If no player in $\mathcal N\diagdown\{i\}$ falls into case 2., it's easy to see the MMS guarantee of player $i$ is at most $v_i(A_i)$, if some players fall into 2. (denoted set $S\subseteq\mathcal N\diagdown\{i\}$), we need to bound the MMS guarantee of $i$ by assuming all the goods allocated to $S\cup\{i\}$ are divisible. However, this still gives an MMS guarantee of at most $2\cdot v_i(A_i)$, because each player in $j\in S\cup\{i\}$ satisfies $v_i(A_j)\le2\cdot v_i(A_i)$. Thus, the MMS guarantee of player $i$ is at most $2\cdot v_i(A_i)$, which implies $\mathbf A$ is ½-MMS.

Theorem 6. Every MNW allocation is $\Phi$-PMMS, where $\Phi=\frac{\sqrt 5-1}{2}\approx0.618$. This factor is tight.

One property of a MNW allocation $\mathbf A$: Take the goods allocated to $i$ and $j$, i.e., $\mathcal M'=A_i\cup A_j,\mathcal N'=\{i,j\}$. Then the allocation given by $A_i$ and $A_j$ is also an MNW allocation for the reduced instance of allocating the set of $\mathcal M'$ to player $\mathcal N'$.

Hence, the allocation in $\pi_2$-MMS in the reduced instance.

Therefore, we conclude that MNW allocation is $\Phi$-PMMS as $\pi_2=\Phi$.

Tightness? For a given $n\in\mathbb N,\epsilon\gt0$, we simply use the example of upper bound in theorem 4 after replacing $\pi_n$ by $\pi_2$ in the valuations of players.

Approximate MMS and PMMS in Practice

~~Omitted.~~

Implementation

Some experiments.

~~Omitted!!!~~

Discussion

MNW = EF1 + PO (for additive valuations)

MNW provides $\Theta(\frac{1}{\sqrt n})$-MMS, whereas an arbitrary EF1 and PO allocation only provides $\frac{1}{n}$-MMS.

In paper, assumed the goods are indivisible, but results can be extended to a mix of divisible and indivisible goods.

When all goods are divisible, MNW, CEEI, and proportional Fairness are the same. But not true for indivisible settings: CEEI, PF may not exist.

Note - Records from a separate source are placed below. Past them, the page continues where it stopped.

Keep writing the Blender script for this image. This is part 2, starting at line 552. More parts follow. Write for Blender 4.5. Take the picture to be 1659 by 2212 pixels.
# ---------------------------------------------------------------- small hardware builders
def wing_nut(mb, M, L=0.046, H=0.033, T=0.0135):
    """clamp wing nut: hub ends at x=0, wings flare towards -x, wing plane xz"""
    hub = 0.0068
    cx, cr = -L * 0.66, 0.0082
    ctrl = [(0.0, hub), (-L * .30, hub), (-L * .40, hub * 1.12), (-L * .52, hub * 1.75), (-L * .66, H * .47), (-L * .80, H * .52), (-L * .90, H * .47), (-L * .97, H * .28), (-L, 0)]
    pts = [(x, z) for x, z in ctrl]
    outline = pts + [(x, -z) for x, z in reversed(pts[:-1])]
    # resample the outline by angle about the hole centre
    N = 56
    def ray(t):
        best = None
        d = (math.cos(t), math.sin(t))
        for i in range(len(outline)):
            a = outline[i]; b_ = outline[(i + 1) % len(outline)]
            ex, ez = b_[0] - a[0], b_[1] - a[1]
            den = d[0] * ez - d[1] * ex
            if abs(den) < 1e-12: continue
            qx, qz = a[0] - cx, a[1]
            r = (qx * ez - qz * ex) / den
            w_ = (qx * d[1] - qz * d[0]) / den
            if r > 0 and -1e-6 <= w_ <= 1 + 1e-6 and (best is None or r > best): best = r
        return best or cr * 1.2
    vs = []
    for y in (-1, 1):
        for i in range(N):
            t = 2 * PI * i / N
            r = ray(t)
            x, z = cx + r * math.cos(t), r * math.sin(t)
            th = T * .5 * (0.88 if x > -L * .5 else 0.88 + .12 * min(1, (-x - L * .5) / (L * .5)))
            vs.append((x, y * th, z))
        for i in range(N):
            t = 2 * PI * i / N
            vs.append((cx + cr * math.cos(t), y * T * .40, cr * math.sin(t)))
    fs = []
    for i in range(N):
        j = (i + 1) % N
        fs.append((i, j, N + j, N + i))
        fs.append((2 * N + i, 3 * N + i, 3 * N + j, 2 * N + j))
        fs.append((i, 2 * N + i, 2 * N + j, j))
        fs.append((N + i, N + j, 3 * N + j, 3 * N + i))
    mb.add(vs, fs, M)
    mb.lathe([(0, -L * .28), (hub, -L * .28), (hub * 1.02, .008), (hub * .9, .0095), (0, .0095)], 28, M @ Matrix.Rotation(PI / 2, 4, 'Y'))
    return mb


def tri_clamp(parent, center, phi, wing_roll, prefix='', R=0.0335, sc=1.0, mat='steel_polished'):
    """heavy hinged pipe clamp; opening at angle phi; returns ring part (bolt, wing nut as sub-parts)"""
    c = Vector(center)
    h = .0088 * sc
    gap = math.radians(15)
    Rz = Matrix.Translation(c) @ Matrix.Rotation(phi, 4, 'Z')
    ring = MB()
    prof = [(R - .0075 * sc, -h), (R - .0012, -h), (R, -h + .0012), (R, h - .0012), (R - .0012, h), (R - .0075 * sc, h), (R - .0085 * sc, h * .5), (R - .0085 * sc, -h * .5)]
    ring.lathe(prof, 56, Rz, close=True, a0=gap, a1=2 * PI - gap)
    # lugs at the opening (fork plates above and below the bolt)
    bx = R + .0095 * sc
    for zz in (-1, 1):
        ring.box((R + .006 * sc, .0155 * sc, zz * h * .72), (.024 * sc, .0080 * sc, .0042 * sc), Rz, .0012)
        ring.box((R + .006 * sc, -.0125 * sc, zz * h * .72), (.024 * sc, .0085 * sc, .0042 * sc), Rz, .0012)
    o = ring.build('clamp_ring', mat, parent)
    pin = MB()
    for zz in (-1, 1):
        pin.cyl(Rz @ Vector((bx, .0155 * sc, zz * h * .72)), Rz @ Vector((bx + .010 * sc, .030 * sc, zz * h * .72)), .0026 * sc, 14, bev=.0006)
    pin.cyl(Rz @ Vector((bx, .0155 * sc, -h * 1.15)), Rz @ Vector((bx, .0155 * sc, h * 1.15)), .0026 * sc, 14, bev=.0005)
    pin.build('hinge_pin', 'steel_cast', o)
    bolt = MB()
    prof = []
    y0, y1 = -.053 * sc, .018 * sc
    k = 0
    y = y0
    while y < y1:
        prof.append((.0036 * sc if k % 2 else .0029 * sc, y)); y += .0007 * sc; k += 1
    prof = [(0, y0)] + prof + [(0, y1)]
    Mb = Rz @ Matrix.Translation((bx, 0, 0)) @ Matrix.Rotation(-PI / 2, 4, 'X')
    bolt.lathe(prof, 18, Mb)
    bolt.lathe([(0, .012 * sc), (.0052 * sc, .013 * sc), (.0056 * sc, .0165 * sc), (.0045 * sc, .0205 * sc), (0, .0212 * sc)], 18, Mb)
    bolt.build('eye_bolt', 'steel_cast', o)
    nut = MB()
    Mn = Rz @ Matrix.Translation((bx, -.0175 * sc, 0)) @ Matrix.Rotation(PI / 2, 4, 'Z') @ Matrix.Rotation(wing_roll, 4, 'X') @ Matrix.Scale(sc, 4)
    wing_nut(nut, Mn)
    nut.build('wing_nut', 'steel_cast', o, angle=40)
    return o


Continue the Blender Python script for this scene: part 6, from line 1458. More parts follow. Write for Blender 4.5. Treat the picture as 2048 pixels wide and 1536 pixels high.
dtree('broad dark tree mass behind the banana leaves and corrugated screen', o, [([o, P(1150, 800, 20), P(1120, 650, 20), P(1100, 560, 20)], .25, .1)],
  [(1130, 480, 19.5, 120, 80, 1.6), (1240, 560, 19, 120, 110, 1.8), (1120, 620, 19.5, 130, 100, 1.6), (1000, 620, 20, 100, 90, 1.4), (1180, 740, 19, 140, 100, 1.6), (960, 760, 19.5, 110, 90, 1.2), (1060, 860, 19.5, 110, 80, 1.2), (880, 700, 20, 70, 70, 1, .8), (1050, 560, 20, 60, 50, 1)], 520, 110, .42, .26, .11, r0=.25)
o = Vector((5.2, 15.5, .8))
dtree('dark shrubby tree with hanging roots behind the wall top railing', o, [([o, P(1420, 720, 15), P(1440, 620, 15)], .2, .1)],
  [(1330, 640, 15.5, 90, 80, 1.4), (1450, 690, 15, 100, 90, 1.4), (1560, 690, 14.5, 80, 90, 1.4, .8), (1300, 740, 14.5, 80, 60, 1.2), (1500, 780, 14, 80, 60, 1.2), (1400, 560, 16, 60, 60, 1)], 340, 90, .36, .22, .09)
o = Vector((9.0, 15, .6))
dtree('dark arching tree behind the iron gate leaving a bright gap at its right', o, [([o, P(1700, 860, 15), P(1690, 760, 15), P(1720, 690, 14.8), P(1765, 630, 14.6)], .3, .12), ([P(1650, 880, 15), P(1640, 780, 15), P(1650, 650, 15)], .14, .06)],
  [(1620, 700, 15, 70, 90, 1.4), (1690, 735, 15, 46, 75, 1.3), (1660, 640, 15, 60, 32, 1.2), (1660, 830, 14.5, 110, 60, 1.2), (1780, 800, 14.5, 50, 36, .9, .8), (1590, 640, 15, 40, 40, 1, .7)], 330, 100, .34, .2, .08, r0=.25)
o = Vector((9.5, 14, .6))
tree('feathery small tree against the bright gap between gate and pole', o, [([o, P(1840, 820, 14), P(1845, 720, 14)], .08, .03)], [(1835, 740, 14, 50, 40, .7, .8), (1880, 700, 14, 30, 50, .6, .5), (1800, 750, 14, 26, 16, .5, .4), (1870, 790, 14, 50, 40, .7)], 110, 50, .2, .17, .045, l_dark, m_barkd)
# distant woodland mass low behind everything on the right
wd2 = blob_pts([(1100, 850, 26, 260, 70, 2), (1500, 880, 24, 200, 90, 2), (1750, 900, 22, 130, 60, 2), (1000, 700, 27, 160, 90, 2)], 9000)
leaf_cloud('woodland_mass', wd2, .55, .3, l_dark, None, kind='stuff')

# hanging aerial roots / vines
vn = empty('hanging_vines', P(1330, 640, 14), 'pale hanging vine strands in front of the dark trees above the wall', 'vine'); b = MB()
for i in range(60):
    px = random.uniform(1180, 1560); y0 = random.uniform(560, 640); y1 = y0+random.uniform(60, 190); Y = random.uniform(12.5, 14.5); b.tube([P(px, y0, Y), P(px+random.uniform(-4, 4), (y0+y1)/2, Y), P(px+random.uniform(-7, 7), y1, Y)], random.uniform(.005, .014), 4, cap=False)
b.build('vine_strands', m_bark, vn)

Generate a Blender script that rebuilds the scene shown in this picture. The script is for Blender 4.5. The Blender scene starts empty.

Open question: is it possible to relate the MNW solution to the CEEI solution when the goods are indivisible?

This paper didn't solve the strategyproofness on MNW, because

The only strategyproof and PO solutions are dictatorial - UNFAIR.
Users are usually not aware of each other's preference, don't know the behavior of allocation algorithm.